Riordan partisans, in turn, counter that Riordan catalyzed more sweeping reforms. For one thing, it’s almost certain that former Colorado governor Romer would never have become superintendent, except for the chain of events that Riordan set in motion, despite the former mayor’s political missteps, philosophical inconsistencies and occasionally ham-handed meddling. Under Romer’s leadership, the district has made gains in academic achievement and pressed forward unrelentingly on the country’s largest school repair and construction effort.

But Romer doesn’t want a mayor telling him what to do any more than did Zacarias. Romer betrayed initial concern, in fact, when Riordan became Gov. Arnold Schwarzenegger’s appointed education secretary — when Riordan appeared ready to pry into L.A. Unified’s affairs again.

More recently, Romer got downright testy over Hertzberg’s platform in the mayor’s race. Hertzberg contends that LAUSD needs to be shattered into pieces because it’s just too large, too ineffective. Hertzberg, a former state Assembly speaker, cites an alarmingly high dropout rate — in the range of 50 percent — as all the justification he needs.

Romer, who’s in his 70s, doesn’t want the distraction of a complex and years-long breakup process when he’s already got a full agenda to accomplish before he leaves town. It includes his massive bond-funded construction program, which would be a challenge to divvy into pieces, especially if it means dismantling a school construction division that Romer spent several years putting together.

Of course, there’s plenty of middle ground between Hahn’s separation-of-powers approach and Hertzberg’s atomic bomb, and that’s about where Councilman Antonio Villaraigosa, a third major contender in next week’s primary, tries to position himself. Villaraigosa, a former union organizer, has the backing of the vocal and powerful teachers union, United Teachers Los Angeles (UTLA).

Riordan openly opposed UTLA’s influence over school board elections. For his part, Villaraigosa appreciates UTLA’s support, while also wanting to avoid the label of union partisan.

Riordan backed Villaraigosa’s unsuccessful bid for mayor against Hahn in 2001. This time around, Riordan’s supporting Hertzberg, who didn’t run in 2001.
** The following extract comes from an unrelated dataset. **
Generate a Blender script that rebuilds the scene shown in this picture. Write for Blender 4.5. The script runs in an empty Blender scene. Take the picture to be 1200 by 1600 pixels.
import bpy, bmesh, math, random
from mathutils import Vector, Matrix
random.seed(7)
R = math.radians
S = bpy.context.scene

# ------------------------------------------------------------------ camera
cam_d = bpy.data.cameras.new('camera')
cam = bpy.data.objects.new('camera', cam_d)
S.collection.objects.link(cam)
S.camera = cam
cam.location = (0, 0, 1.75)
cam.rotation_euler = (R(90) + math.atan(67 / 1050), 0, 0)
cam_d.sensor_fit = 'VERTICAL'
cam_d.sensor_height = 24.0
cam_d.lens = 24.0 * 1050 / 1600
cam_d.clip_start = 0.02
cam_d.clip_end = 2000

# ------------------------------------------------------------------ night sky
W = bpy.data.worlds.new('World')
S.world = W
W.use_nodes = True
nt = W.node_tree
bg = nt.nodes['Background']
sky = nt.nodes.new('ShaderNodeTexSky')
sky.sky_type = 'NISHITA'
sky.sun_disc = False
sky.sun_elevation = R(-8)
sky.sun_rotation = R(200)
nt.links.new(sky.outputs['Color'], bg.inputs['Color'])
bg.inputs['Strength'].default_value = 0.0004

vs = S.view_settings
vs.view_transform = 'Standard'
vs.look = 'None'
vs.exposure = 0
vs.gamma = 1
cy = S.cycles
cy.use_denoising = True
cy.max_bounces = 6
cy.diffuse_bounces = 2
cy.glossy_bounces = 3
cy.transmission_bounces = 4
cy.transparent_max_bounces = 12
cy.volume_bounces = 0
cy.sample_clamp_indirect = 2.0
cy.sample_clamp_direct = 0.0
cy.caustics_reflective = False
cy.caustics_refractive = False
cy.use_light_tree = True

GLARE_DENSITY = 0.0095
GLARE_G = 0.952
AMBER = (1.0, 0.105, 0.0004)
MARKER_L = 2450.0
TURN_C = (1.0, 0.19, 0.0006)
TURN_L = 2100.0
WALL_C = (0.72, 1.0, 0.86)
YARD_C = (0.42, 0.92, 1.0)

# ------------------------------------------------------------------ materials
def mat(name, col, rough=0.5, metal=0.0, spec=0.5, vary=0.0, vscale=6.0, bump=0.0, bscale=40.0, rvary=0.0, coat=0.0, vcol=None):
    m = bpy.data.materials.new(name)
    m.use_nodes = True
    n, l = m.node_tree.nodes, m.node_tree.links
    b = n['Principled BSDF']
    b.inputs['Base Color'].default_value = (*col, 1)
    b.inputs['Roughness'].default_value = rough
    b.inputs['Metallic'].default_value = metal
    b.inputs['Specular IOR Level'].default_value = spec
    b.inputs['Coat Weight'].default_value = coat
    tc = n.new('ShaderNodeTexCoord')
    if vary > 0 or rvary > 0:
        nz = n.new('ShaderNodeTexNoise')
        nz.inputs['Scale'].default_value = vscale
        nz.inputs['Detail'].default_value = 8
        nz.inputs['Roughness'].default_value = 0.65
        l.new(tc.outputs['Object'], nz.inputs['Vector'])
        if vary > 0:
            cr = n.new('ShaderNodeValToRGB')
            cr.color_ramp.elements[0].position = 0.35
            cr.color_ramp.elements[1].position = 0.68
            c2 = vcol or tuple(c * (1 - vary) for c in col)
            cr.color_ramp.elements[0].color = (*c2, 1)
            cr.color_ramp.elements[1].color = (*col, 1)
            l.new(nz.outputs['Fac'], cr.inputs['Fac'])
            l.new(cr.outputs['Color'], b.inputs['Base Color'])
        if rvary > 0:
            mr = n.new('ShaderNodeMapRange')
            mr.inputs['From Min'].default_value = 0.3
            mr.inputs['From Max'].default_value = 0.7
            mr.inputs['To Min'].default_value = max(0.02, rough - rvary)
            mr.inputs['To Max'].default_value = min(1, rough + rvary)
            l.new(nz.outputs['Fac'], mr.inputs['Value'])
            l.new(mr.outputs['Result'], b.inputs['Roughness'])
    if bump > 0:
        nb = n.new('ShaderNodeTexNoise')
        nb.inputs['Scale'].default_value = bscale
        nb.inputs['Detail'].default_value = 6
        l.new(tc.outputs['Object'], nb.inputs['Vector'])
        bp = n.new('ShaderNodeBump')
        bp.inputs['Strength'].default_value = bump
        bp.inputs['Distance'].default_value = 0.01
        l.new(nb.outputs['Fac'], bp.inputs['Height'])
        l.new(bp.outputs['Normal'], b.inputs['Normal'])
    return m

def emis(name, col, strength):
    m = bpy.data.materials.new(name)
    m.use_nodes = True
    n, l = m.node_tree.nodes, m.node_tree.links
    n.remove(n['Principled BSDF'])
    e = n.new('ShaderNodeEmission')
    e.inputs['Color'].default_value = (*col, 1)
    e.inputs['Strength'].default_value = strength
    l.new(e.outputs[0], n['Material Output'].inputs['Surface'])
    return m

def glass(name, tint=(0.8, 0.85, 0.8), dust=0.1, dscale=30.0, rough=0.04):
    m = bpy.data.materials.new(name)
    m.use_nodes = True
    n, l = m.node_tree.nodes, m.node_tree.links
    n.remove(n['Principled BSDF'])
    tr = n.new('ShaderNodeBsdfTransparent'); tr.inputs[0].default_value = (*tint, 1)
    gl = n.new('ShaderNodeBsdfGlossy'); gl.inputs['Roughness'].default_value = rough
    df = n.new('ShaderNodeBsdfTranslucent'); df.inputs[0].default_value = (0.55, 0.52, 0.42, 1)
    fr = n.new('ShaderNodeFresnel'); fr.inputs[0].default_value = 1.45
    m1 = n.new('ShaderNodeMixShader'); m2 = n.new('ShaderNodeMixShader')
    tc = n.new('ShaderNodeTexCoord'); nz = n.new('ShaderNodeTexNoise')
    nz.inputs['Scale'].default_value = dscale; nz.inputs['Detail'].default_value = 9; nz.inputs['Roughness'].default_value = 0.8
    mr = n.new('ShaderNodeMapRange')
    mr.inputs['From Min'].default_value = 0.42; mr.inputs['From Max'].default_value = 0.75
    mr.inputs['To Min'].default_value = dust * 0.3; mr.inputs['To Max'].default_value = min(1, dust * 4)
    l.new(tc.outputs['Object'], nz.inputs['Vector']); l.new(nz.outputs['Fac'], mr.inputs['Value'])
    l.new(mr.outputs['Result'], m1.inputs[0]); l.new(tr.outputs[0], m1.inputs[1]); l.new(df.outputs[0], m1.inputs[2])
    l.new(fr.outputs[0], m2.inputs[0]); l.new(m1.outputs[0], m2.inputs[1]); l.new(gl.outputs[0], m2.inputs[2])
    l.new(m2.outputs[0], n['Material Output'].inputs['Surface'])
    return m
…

In the state Legislature, both Hertzberg and Villaraigosa, another former Assembly speaker, pushed successfully for school construction funds and made education central to their profiles as lawmakers.

More recently, Villaraigosa, in his brief tenure as an Eastside councilman, has helped clear the bureaucratic path for the opening of a well-regarded charter school. He’s also participated in planning a new high school whose development could incorporate public park space, neighborhood child care, new housing and a transit station.

Hertzberg also fully embraces such efforts to make new schools into centers of community service and neighborhood revitalization.

Such aggressive collaboration may be logical and sensible, but it’s not a political given. It’s been more typical for council members — and sometimes mayors — to treat the school district as an alien force to be thwarted as a competitor for land and resources.

Mayor Tom Bradley, for all his accomplishments, opposed building a school at the Ambassador Hotel site, siding with commercial developers. Hahn, as well as his challengers, accepts that the health of the city politic is married to that of the city’s schools.

But Hahn also insists that Hertzberg won’t — can’t — accomplish district breakup — end of story.

Hahn may be correct. Yet the right leader at the right time can mightily influence events for better or worse. Romer, for one, is politically shrewd enough to understand that, as do district officials who remember when Riordan was mayor.